The Kerry Nightmare - The American Spectator | USA News and Politics
The Kerry Nightmare

Last night I had the strangest dream. I guess it was a nightmare, really. I remember most of it, except how it ended.

First I dreamed Kerry won the election. That wasn’t so bad in itself. He seemed Presidential enough for the job. He had a dignified bearing, spoke well, didn’t mangle his phrases. People were weary after four years of uncertainty under George Bush and ready to try something new.

Kerry started off well. On January 22, in a burst of world optimism, he went to the U.N. and laid down his mea culpa. America had gone it alone too long, he said. We were ready to cooperate with the rest of the world. The General Assembly gave him a 15-minute standing ovation. His speech was cheered wildly in cities from Paris to Berlin to Peshawar. A new day had dawned. Peace was at hand.

The only concrete result that came out of his U.N. visit, however, was that Poland decided to accelerate its troop withdrawal, already scheduled for 2005. Other allies said that since Kerry was throwing in the towel, they were going to leave sooner than later as well. Everyone but Great Britain packed up and headed home. Meanwhile, Kerry visited France and Germany to hold long talks with President Chirac and Chancellor Schroeder. The main outcome, however, was that they told him Iraq was his problem and wished him well. Meanwhile, terrorists in Iraq stepped up their operations

By the time President Kerry got back from Europe, things had taken a turn for the worse. Both Sunni and Shi’ite leaders announced that, despite the January election of Prime Minister Iyad Allawi, both now regarded his victory as illegitimate. Democracy was a foreign system that America was trying to impose on the Muslim world. Both recommended a return to the Ummah, with religious leaders at the helm.
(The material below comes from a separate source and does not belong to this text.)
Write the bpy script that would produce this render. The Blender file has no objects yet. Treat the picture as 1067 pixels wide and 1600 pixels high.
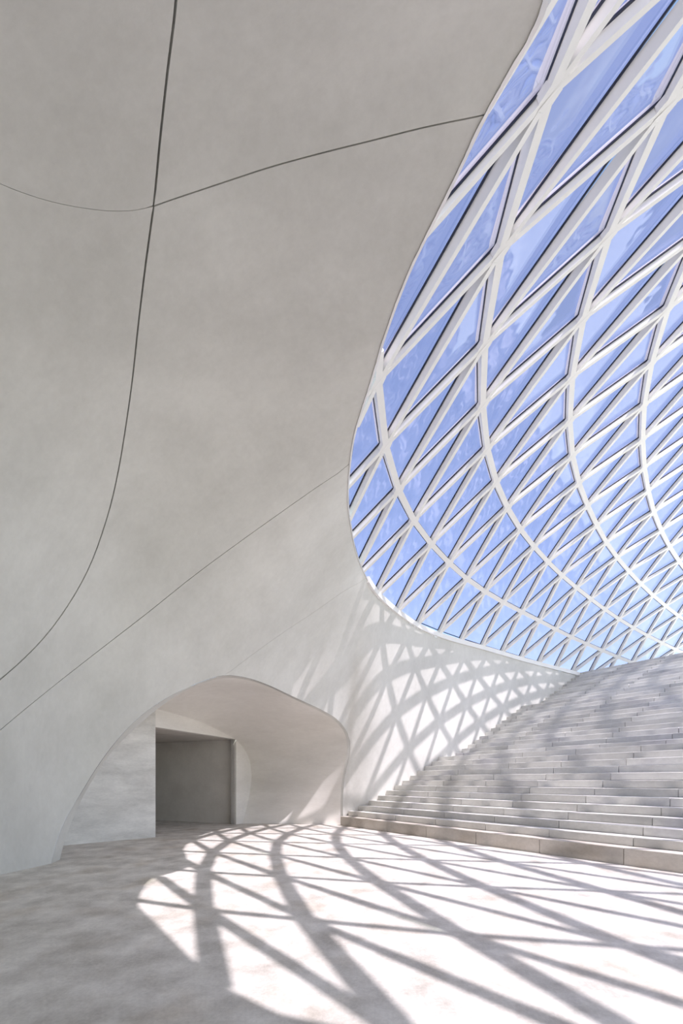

Since each sect claimed to the rightful heirs of Mohammed, each claimed the right to the position.

The opposition became bolder. Several suicide bombers penetrated the Green Zone and American casualties started to rise. With our allies pulling out, our soldiers were also required to take over key positions in the South. Suddenly we found ourselves stretched way too thin. Rioting broke out in several cities of the Sunni Triangle.

All the pretty plans of the campaign were evaporating and President Kerry now found himself facing the basic contradiction of his position. Was Iraq the wrong war at the wrong place and the wrong time? Or were we actually undermanned? For two long weeks, Kerry mulled the problem while fierce debate was waged in Congress. Half of Kerry’s constituency called for a pullout and peace demonstrations took place in New York and Washington. Many Democrats in Congress said our troops were endangered, however, and call for a draft.

Kerry solved the problem by going to the United Nations. A high level conference was arranged in Baghdad with all sides attending. A truce was called and for three weeks an international panel debated the issue. Finally, it was decided that 140,000 American troops would be given safe passage out of the country. They would leave in an orderly fashion and then Iraqis would continue to meet under U.N. supervision to decide how they would govern themselves.

Like the Indians watching the British march out of Fort William Henry, however, once the terrorists saw their enemies defeated they could not restrain themselves. Before the American soldiers had even begun to pack their bags, they were under daily attack. General fighting broke out in several cities, even as the U.N. panel continued to meet. Then a suicide bomber rammed the home of Prime Minister Allawi and killed him. The elected government collapsed. Civil war broke out between Sunni and Shi’ite militias, both claiming religious authority, while the Kurds withdrew completely, declaring their own state..

Like so many a President before him, John Kerry found himself at the mercy of events. All the pretty plans of his election campaign — the diplomacy, the conferences with our allies — were forgotten. Suddenly he was a commander-in-chief trying to rescue a stranded army.

Events didn’t wait. Now convinced that America was abandoning the Middle East and no longer content to watch Iran develop a nuclear weapon that in two years would be able to hit Jerusalem, the Israelis sent a fleet of F-16s to drop bunker-busting weapons on three nuclear complexes at Bushehr, Natanz, and Arak. Rioting broke out in every Middle Eastern capital. Terrorists streamed into Baghdad from every direction. Syrian and Egyptian armies prepared for a retaliatory attack against Israel.

That’s when I woke up.

I’ve been walking around in a cold sweat all day thinking about these things. But that’s silly, I suppose. After all, it was only a dream. The American people couldn’t possibly elect John Kerry President, could they?